In the old days, Daniels was the District's very own Frank Sinatra. Today he is weathered and lined, but still wiry and whippet-thin, like Sinatra used to be. And Daniels is still absurdly cool, and a terrific singer. He has never forsaken the style or music of the times.

Until the District Six musicals breathed new life into his career, Daniels's Fifties stage act - which would have gone down a storm in Scottish working-class clubs - was, well, rather out of fashion in the Cape. "I always say (to artists), tell your own stories," says Kramer. "But in communities like this, what they did was imitate." Hardly surprising, with the system always pushing a message about the worthlessness of coloureds. Daniels is more phlegmatic about apartheid than Abrahams, who is angry that District Six residents did not resist eviction. "We have never been militant enough," he says; "We were always waiting for the whites to invite us in." It isn't that Daniels does not condemn apartheid's assault on his community. It is just that he seems to think the real victory was in not allowing the system to destroy his life. "It did not really worry me," he says. "I was on the road. I was just enjoying my life like I still am today ... I have the same great love of showbusiness."

When the Rockets hit the big time in the early 1960s, they were invited to appear at Durban's swankiest hotel; an episode borrowed by Kat and the Kings. When they arrived, the "stars" discovered that colour - not talent - was what really counted. They were forced to work as bell boys by day, and after performances to sleep with the coloured and black staff on the hotel roof. When they made the charts, apartheid curtailed their exposure. Their records could only be played during "coloured" airtime: 15 measly minutes a week.

Daniels does not blame the break-up of the band on the system, although at least two members succumbed to alcohol and gangsterism. He appears not to dwell on what might have been. He says he just got on with life; occasionally bucking the system by walking on to whites-only beaches or attending whites-only cinemas and pointing to his green eyes if challenged. "It showed they did not really know who was what at all," he laughs. "It was people like you who spoilt apartheid, man," Kramer jokes.

KRAMER and Peterson's musicals are enormously popular. Through its Truth and Reconciliation Commission, South Africa is currently struggling to expose the atrocities of the apartheid years. Kramer and Peterson in their way are also helping reconstruct a history that otherwise might have died.

In Kat and the Kings, the truth lies in jokes and throwaway lines. The social schizophrenia of the coloureds - never white enough for the National Party, and now, not black enough for the ANC - is highlighted by passing references to the lighter-skinned "super-coloureds", who responded to apartheid by "going for" [masquerading as] white. In the new South Africa, coloureds are apparently already "going for" black.

Jody Abrahams was raised by a grandmother so light-skinned, she had a white ID. In "going for white", she dragged him along and robbed him - initially at least - of his culture. He blames the system, not his grandmother. You do not need to know any of this to enjoy the show. But the background points beyond rock'n'roll to the issue of identity.

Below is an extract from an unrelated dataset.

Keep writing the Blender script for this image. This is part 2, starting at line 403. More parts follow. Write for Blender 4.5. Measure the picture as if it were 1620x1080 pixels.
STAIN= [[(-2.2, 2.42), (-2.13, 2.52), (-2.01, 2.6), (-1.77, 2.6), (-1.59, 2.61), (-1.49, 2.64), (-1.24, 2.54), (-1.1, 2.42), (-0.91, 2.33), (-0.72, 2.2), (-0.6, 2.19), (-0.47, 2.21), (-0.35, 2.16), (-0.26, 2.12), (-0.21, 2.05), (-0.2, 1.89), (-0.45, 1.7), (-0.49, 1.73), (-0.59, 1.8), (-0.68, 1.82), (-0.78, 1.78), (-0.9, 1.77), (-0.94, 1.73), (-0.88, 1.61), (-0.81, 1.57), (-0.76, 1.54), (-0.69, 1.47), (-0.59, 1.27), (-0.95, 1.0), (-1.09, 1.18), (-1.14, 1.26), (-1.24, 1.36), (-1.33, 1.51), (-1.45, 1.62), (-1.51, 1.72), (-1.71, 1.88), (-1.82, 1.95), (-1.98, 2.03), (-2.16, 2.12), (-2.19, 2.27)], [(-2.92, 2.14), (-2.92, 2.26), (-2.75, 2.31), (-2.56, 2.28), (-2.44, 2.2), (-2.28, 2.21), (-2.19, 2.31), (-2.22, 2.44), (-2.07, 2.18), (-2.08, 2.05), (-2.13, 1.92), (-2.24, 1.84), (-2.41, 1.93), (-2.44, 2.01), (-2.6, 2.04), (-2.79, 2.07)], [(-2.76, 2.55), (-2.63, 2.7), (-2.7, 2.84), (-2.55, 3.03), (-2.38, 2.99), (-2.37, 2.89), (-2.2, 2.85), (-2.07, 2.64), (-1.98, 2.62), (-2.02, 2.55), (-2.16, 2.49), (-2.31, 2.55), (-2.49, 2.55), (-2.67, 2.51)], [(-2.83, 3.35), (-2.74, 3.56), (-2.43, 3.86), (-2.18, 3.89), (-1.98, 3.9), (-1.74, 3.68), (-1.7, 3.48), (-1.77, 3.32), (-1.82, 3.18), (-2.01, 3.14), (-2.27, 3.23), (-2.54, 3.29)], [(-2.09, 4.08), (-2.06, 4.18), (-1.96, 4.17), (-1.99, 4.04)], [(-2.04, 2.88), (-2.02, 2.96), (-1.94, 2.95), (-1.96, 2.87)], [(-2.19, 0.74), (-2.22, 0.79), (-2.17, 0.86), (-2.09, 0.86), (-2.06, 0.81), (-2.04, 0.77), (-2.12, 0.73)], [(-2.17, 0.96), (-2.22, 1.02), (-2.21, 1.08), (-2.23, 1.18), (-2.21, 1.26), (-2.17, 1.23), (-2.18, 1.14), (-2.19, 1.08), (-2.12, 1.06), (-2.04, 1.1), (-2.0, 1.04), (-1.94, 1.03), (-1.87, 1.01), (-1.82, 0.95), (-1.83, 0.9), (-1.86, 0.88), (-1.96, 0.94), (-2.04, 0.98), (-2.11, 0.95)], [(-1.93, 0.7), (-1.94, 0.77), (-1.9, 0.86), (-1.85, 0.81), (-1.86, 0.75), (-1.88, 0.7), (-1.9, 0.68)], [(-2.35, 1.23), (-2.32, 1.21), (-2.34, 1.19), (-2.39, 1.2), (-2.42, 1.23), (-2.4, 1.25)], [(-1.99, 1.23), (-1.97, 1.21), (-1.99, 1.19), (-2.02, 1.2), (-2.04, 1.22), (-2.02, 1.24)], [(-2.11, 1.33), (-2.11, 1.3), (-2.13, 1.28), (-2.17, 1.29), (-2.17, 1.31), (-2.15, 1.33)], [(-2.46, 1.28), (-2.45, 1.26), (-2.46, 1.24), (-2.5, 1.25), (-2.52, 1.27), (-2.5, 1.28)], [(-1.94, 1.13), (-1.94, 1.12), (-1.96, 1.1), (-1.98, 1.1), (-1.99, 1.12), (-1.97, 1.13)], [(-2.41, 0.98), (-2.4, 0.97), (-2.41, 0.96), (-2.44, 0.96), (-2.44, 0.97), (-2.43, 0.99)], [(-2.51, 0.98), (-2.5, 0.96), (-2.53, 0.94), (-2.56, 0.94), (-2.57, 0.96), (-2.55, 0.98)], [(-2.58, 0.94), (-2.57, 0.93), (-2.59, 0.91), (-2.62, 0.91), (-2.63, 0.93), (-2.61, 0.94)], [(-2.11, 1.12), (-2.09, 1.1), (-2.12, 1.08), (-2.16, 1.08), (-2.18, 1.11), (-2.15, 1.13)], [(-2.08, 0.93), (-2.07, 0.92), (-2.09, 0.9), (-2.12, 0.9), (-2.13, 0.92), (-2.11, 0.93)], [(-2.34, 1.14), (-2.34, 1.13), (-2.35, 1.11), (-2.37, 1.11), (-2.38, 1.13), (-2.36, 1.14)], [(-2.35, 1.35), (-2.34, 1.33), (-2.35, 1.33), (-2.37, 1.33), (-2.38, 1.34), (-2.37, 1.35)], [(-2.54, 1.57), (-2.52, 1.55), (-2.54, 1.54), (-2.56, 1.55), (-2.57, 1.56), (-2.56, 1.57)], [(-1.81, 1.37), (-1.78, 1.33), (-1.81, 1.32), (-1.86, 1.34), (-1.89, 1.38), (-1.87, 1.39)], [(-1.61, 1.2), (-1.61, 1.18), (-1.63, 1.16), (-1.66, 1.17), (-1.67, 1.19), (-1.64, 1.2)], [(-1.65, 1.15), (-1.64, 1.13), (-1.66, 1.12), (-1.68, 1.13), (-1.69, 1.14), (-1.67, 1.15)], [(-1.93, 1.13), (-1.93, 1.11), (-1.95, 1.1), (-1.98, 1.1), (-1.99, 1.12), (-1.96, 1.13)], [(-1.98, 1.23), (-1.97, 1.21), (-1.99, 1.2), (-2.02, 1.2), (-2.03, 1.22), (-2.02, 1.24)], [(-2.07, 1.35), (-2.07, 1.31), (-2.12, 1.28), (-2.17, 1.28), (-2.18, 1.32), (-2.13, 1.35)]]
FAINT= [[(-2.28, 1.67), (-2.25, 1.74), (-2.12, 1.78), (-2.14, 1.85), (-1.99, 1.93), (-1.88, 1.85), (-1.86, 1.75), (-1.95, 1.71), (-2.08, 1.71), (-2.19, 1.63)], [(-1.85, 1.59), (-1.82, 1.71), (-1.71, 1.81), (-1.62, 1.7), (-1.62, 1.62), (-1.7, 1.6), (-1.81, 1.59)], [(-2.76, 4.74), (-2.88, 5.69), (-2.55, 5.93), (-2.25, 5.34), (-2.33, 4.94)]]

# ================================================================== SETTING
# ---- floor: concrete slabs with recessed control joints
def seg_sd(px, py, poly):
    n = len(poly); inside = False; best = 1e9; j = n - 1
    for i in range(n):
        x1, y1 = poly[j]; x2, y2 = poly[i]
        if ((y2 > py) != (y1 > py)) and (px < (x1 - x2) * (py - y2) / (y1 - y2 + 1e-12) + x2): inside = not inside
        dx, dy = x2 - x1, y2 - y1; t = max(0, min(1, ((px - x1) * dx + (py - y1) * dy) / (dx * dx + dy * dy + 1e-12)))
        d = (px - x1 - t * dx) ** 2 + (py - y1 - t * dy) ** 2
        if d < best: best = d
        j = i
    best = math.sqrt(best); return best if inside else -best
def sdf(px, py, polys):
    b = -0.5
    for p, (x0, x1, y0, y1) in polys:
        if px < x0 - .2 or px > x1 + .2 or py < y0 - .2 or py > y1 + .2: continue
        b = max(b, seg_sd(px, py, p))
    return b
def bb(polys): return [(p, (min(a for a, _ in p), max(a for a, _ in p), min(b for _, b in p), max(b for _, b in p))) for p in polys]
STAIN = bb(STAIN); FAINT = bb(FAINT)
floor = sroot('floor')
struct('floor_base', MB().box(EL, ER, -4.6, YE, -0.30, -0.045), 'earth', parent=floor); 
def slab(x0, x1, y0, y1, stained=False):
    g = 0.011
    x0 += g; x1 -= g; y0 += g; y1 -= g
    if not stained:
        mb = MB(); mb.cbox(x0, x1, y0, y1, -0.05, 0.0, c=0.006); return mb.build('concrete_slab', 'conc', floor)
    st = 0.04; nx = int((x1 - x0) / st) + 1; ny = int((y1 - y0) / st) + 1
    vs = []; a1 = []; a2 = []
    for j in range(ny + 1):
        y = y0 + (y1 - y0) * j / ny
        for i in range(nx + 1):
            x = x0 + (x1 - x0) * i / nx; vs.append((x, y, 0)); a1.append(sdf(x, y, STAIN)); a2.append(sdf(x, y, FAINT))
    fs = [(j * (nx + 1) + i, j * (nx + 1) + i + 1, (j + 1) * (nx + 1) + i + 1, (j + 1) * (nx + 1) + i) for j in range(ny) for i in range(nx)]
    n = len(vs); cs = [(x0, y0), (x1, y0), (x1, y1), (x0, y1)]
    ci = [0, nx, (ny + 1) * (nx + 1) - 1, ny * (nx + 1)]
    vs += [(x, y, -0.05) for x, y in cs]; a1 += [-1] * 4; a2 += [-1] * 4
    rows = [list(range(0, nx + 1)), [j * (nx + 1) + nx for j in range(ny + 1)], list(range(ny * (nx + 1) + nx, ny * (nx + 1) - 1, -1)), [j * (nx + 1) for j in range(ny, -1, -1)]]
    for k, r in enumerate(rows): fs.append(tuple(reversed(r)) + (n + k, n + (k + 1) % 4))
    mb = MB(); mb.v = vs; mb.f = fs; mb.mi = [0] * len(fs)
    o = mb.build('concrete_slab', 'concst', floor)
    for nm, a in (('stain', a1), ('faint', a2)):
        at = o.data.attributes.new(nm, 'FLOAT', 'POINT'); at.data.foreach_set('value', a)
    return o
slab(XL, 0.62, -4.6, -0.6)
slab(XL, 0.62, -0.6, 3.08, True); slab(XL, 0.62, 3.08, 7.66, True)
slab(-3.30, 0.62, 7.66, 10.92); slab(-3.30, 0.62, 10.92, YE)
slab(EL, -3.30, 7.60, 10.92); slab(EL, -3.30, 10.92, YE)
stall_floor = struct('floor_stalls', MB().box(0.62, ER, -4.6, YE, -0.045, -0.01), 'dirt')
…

Identity - and a sense of the past - dominate Cape Town's tiny District Six museum, the first and only to explore "coloured" history. It is an emotional focal point for old neighbours who lost touch during the diaspora across the Flats. A sign on the wall declares: "In this exhibition we do not wish to recreate District Six as much as to repossess the history of the area as a place where people lived, loved and struggled. It is our attempt to take back our right to signpost our lives with those things which we hold dear." That a search for identity is at the heart of so many visits is confirmed by a huge roll of white calico covered with visitors' messages. "To forget the past is to forget yourself," reads one.

In a small way, Kat and the Kings attempts to rebuild the spirit of the past. It is a noble cause, but Salei and the boys dance and sing their way towards it in the lightest, most joyful, incredibly uplifting way.

'Kat and the Kings': Vaudeville, WC2 (0171 836 9987), previews from Wed, opens 23 Mar.